SUPPLIED MATERIAL:
********************

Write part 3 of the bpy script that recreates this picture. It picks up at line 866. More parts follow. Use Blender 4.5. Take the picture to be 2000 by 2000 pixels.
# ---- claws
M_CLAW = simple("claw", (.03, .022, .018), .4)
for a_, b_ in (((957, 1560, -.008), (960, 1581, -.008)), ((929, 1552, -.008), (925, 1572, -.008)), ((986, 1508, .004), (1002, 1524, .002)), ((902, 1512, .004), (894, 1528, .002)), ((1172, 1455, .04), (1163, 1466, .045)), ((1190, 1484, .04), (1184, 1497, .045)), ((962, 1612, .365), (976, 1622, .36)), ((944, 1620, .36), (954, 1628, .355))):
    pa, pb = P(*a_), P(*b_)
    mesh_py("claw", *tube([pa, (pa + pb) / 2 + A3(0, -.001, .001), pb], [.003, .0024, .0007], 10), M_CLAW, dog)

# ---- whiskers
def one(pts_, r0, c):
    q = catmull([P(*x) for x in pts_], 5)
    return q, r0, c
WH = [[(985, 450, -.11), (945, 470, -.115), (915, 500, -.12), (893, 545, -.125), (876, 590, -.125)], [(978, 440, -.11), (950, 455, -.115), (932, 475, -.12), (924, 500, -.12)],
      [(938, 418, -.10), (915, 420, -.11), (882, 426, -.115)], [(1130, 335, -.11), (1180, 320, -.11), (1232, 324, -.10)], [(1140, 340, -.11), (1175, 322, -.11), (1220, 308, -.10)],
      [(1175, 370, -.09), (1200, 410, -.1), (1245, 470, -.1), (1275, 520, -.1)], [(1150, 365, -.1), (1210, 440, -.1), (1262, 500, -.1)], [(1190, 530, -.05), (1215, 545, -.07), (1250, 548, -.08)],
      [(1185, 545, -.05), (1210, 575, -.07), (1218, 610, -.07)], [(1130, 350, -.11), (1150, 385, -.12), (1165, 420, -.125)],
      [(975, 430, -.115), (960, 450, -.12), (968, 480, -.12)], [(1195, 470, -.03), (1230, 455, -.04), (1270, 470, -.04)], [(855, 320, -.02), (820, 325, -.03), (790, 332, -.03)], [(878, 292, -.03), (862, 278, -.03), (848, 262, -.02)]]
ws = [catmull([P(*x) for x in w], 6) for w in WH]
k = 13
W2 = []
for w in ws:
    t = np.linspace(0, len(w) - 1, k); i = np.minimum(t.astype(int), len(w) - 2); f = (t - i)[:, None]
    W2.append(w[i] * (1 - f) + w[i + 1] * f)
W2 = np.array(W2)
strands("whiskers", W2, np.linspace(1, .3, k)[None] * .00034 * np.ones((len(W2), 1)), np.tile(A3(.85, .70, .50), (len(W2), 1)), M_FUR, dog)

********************

EXERCISE GOAL: Write out, unaltered, the lines from the opening of the listing through the line that includes "10), M_CLAW, dog)".

RESULT FOR THIS TASK:
Write part 3 of the bpy script that recreates this picture. It picks up at line 866. More parts follow. Use Blender 4.5. Take the picture to be 2000 by 2000 pixels.
# ---- claws
M_CLAW = simple("claw", (.03, .022, .018), .4)
for a_, b_ in (((957, 1560, -.008), (960, 1581, -.008)), ((929, 1552, -.008), (925, 1572, -.008)), ((986, 1508, .004), (1002, 1524, .002)), ((902, 1512, .004), (894, 1528, .002)), ((1172, 1455, .04), (1163, 1466, .045)), ((1190, 1484, .04), (1184, 1497, .045)), ((962, 1612, .365), (976, 1622, .36)), ((944, 1620, .36), (954, 1628, .355))):
    pa, pb = P(*a_), P(*b_)
    mesh_py("claw", *tube([pa, (pa + pb) / 2 + A3(0, -.001, .001), pb], [.003, .0024, .0007], 10), M_CLAW, dog)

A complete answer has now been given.